Joe Dante (Gremlins, Small Soldiers, Innerspace) is one of many successful filmmakers who got his start working for Corman. Dante’s first film for Corman, Hollywood Boulevard (co-directed with Allan Arkush), is a spoof about a “B” movie production company called Miracle Pictures (“If it’s a good picture, it’s a Miracle”). Dante has said the shenanigans that take place in Boulevard aren’t too far removed from what went on behind the scenes of actual Corman productions.
Jaws wasn’t the only big movie that Corman hitched his wagon to. He had a hand in a couple of Star Wars-inspired space operas. Corman’s distribution company, New World Pictures, brought Starcrash to American audiences. And Corman executive produced the Seven Samurai-in-space flick Battle Beyond the Stars.
Corman produced a couple of Alien-inspired outer space horror movies in the early 1980s — Galaxy of Terror and Forbidden World.
There were several undersea sci-fi movies released in 1989. James Cameron’s The Abyss was the biggest and most prestigious. DeepStar Six and Leviathan also came out in 1989. Roger Corman not only executive produced Lords of the Deep, he also has an acting cameo in it.
(James Cameron did some of his early film work for Corman, including special effects for Battle Beyond the Stars and production design for Galaxy of Terror. Cameron’s directorial debut, Piranha II: The Spawning, actually isn’t a Corman movie, even though it’s a sequel to the Corman’s Piranha. But Corman sold the sequel rights to the guys who produced Cameron’s flick.)
Roger Corman produced Death Race 2000 and released it via his New World Pictures distribution company. It’s funny and violent and one of the all-time great “B” movies. Set in a decadent and dystopian future, it plays a little like a proto-Hunger Games with race cars.

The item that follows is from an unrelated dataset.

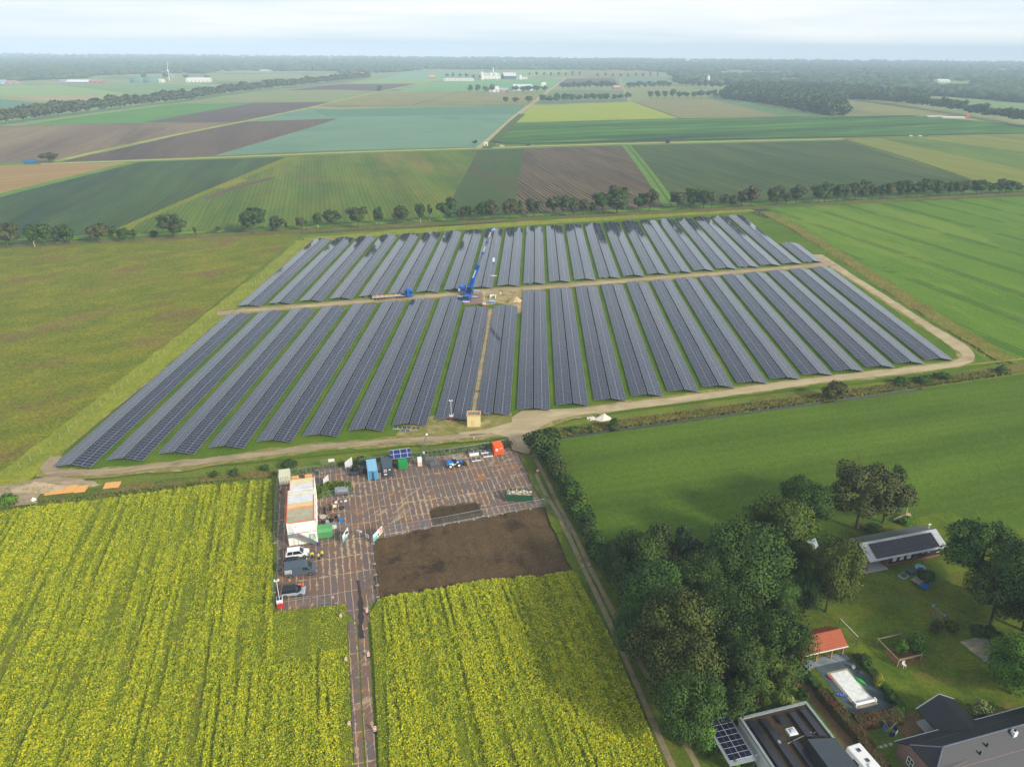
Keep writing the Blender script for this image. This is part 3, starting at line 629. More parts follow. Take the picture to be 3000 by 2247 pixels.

Peter Bogdanovich (The Last Picture Show) also got his start with Roger Corman. Bogdanovich’s first feature for Corman, Targets, includes a late-career performance by the great Boris Karloff.
Speaking of Karloff, he starred with a young Jack Nicholson in The Terror. Corman directed the main footage for The Terror in just two days, and several other directors filmed additional footage later on. You can watch the movie on Tubi, and it’s worth checking out the movie’s Wikipedia page for details on its on-and-off production.
Corman has said that of all the movies he made, he lost money on only one, The Intruder. But he was proud of the film all the same. It stars William Shatner and takes a hard look at institutional racism in the American South of the 1960s. It’s streaming on the Roku Channel under the title Shame.
Starting in 1960, Corman made a series of popular movies based on the works of Edgar Allan Poe, including The Pit and the Pendulum, The Fall of the House of Usher, and The Raven.
The Haunted Palace was billed as another Edgar Allan Poe adaptation, but it was actually based on a novella by a different old-school horror writer, H.P. Lovecraft.
The great character actor Dick Miller stars in the Corman-directed A Bucket of Blood, a horror/comedy about a demented artist.
Joseph Cotten starred in two of the arguably greatest films of all time — Citizen Kane and The Third Man. He also stars in Lady Frankenstein, a European production picked up by Corman’s New World Pictures.
X: The Man With X-Ray Eyes is sort of an inverse Invisible Man. Instead of a movie about a mad scientist who everyone can see through, this one is about a mad scientist who can see through everybody else.
According to IMDB, Roger Corman closed out his career with 493 producer credits to his name. So the above list of films barely scratches the surface. Instead of going on and on with movies Corman made, I’ll close out with a couple of documentaries about the man himself.
Finally, there’s a documentary about Corman’s never-released-yet-still-infamous Fantastic Four movie. Corman is just one of many interviewees in this one, but it’s an interesting look at one of the more obscure corners of superhero cinema.